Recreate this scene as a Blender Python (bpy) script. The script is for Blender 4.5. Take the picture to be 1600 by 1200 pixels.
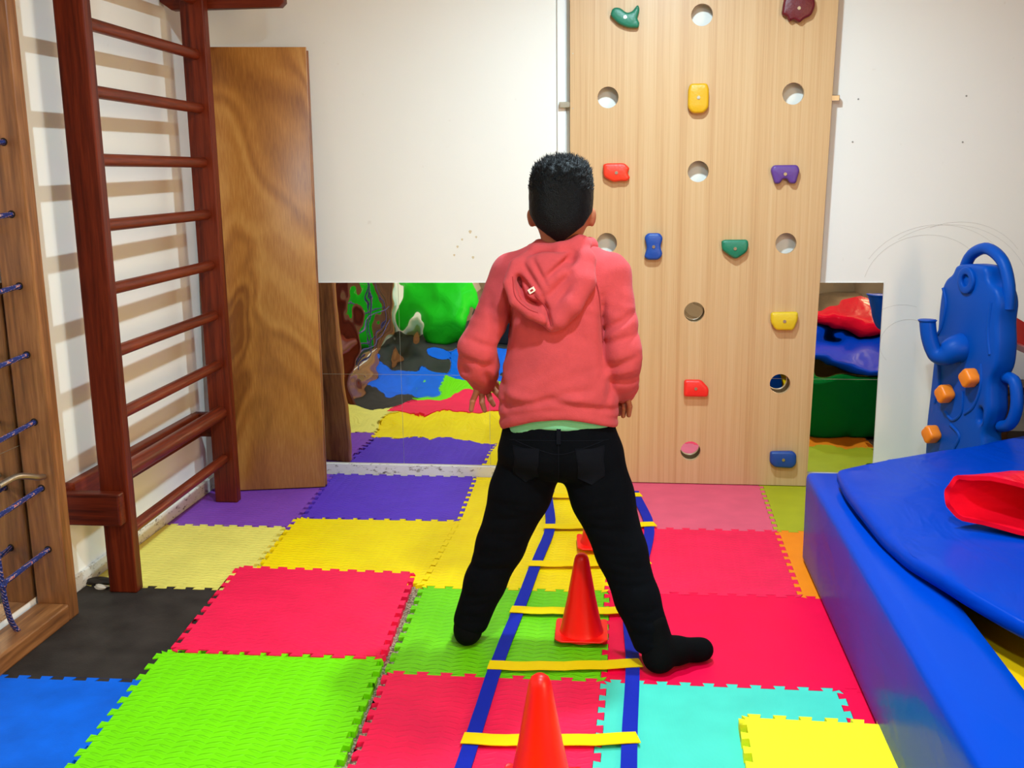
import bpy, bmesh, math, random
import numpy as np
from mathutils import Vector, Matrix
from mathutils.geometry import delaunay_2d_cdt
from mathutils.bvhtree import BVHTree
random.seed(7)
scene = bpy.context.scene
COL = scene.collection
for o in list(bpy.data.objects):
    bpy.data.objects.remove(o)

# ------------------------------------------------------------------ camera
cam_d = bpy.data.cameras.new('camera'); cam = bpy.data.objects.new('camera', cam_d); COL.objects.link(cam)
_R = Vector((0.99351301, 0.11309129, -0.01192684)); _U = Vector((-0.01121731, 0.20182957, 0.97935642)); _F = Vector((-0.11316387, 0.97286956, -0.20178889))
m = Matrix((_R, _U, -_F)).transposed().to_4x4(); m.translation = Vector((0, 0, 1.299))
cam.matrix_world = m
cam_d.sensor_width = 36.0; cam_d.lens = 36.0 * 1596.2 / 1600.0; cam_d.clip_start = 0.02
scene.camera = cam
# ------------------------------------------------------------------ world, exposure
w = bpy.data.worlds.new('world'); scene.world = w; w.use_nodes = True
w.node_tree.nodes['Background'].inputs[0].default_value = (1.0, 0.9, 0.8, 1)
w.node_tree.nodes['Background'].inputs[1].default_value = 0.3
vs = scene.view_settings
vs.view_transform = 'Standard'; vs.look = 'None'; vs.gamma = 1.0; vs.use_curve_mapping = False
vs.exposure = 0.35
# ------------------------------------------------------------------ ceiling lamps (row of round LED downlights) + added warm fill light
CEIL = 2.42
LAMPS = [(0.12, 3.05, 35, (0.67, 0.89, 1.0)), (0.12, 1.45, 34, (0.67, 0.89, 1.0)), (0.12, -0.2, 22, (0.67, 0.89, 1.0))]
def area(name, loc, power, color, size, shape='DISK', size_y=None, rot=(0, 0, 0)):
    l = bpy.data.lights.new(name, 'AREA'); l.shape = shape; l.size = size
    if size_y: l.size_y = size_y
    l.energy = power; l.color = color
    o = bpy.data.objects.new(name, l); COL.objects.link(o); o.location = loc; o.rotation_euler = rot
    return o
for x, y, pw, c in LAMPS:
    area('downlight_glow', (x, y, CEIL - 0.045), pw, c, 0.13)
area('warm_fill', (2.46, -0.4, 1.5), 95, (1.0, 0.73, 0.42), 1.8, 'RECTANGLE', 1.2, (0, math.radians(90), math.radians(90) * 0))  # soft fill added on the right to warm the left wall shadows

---

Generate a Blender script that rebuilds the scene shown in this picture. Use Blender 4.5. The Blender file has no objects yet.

CHALLENGE.
Find the word "picture" in the data and show each line that holds it.

THE RESPONSE.
Recreate this scene as a Blender Python (bpy) script. The script is for Blender 4.5. Take the picture to be 1600 by 1200 pixels.
Generate a Blender script that rebuilds the scene shown in this picture. Use Blender 4.5. The Blender file has no objects yet.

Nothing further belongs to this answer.